The report of diversion of relief materials got to me and we immediately directed the removal of the camp commandant at the International Market. He is under investigation. One thing I did was to set up a very high-powered committee headed by the Deputy Governor as soon as the report got to us. We asked that he be replaced. Details of the diversion have yet to get to me. Since then, we have not heard of any diversion. The other challenge we had was the influx of people who were not victims coming in to find ways to steal but we have beefed up security in the camps.

You accused the Federal Roads Maintenance Agency of unwholesome practices. What happened?

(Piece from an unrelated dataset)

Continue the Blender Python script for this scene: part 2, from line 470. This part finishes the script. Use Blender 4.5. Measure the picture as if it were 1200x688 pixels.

I accused FERMA of reaping where they did not sow. When we had this flooding, the road between Lafia and Makurdi was washed away. We immediately sent for one of our contractors who went and repaired the damage as part of his firm’s corporate social responsibility but the FERMA officials in the state wanted to take credit. I said it is wrong. In fact, I am calling for the proscription of FERMA. They are of no use to us, the road users. Look at the road from Abuja to Makurdi, what they are doing on the road is simply a waste; they are doing nothing.

One of your aides, a member of the committee looking into leakages in the wage bill, was killed. Is there any update?

The police are handling the case. I have given them the support needed. I don’t want to pre-empt their findings because there are several theories about what led to his death. Until I have concrete evidence, I have to wait for the police.